Management author Suzy Welch in a 2018 interview with CNBC[1] said there are two types of people: energy-givers and energy-takers.  Welch describes energy-givers as those who are generally optimistic and tend to look for solutions to problems; energy-takers are those who are so negative or needy they absorb all the oxygen from those around them. She posed the fundamental question to determine your success in work and relationships is:  Which category are you?

The Apostle Paul hinted at the same question when he wrote to the Ephesians about the kind of talk that was coming out of their mouths. He encouraged the Christians in Ephesus that their answer should be this: we are building others up through what we say.  When they walked in a room, in other words, Paul encouraged them to be energy-givers.
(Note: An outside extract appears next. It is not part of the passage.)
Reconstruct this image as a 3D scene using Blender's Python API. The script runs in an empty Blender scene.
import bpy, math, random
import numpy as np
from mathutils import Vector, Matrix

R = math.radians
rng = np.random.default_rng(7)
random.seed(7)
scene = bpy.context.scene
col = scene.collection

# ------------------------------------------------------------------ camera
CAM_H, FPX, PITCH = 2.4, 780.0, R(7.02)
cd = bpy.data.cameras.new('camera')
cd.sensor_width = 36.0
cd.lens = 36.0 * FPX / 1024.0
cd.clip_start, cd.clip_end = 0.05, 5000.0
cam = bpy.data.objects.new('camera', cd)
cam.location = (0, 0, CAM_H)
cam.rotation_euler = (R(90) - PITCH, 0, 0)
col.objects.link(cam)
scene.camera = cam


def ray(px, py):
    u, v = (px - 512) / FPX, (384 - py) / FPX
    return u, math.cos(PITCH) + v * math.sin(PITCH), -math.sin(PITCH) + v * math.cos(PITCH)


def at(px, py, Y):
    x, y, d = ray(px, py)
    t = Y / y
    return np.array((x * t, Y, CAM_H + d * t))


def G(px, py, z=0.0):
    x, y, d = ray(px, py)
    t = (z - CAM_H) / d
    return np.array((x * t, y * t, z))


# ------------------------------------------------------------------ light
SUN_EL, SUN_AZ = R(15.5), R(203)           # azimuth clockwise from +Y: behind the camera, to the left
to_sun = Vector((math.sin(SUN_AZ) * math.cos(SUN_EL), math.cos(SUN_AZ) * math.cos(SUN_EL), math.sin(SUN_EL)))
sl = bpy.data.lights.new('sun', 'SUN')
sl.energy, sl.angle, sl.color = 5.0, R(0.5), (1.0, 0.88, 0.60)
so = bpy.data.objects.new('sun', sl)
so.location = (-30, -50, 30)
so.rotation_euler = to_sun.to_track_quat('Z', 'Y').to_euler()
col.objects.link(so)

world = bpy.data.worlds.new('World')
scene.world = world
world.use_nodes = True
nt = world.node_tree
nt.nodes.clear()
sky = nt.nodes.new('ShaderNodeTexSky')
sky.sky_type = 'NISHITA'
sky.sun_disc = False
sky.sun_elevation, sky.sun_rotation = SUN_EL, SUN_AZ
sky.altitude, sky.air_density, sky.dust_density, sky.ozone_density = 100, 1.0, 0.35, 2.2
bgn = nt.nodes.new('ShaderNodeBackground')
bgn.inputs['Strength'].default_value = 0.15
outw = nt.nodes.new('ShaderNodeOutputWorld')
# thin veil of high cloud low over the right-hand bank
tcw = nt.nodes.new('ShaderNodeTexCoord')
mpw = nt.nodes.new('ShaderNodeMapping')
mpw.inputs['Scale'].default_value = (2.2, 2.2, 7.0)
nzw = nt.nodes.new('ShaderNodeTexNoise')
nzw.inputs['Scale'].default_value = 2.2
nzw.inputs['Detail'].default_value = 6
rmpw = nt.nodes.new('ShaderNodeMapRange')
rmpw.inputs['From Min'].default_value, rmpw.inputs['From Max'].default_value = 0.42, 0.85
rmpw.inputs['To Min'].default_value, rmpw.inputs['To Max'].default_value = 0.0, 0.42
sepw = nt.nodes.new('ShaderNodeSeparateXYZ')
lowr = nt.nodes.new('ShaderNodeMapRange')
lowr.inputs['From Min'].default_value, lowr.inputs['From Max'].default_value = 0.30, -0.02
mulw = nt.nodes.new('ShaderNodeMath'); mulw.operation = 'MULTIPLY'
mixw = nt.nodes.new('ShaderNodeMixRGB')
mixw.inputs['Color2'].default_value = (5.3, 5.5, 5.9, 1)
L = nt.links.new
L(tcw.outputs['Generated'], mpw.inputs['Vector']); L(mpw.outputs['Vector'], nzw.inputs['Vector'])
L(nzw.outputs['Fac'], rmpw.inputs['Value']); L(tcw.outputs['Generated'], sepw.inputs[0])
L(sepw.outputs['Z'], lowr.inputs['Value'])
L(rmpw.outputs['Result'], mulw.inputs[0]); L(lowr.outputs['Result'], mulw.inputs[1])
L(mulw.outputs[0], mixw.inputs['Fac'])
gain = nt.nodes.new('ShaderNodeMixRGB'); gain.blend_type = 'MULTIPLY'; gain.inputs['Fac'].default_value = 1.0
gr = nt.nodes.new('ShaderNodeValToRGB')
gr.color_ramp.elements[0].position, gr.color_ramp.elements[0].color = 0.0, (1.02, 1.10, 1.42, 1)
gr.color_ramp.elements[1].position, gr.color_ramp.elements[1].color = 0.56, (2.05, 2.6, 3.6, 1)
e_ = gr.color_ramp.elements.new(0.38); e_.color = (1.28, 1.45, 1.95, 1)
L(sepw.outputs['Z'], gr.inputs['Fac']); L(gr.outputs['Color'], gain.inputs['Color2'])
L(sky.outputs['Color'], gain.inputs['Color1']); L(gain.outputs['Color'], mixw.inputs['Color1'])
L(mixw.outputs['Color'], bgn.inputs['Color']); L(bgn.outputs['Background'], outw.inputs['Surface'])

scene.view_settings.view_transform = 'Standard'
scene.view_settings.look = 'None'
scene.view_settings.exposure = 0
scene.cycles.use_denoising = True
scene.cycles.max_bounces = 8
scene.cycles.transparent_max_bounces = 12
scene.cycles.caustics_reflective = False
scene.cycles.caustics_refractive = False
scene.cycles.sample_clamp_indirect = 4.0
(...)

How do we speak to build each other up in practical terms? US radio talk show host Bernard Meltzer is credited with the following quote:

“Before you speak ask yourself if what you are going to say is true, is kind, is necessary, is helpful. If the answer is no, maybe what you are about to say should be left unsaid.”[2]

Some version of Meltzer’s characteristics of speech have been adopted by several movements to check what is coming out of the mouth. The basic question circles back to how you want to enter a room, as an energy-giver or an energy-taker, as one who builds others up or as one who has unwholesome talk that tears others down.  What I determined from my experience is I want to benefit those who listen rather than air grievances.  We will all feel more light-hearted the next day.

Reflection: When is the last time you encouraged someone? When is the last time you said something that you regret?  If you were keeping a weekly log, in which column would most of your interactions fall?

Today’s Challenge: Look around for someone to encourage.  It could be someone you see every day or someone you only happen to see this day.  Say something encouraging and uplifting to that person, complement them sincerely, or write a note to say what you appreciate about them.

  • Donna M. Elkins, Spalding University


[1] Connley, C. (2018, March 13).  Suzy Welch: There are 2 types of people in the world – here’s the one you need to be to succeed.  CNBC.

[2] Buechele, L. (2020, January 8).  Is it true? Is it necessary? Is it kind?  The Smile Project.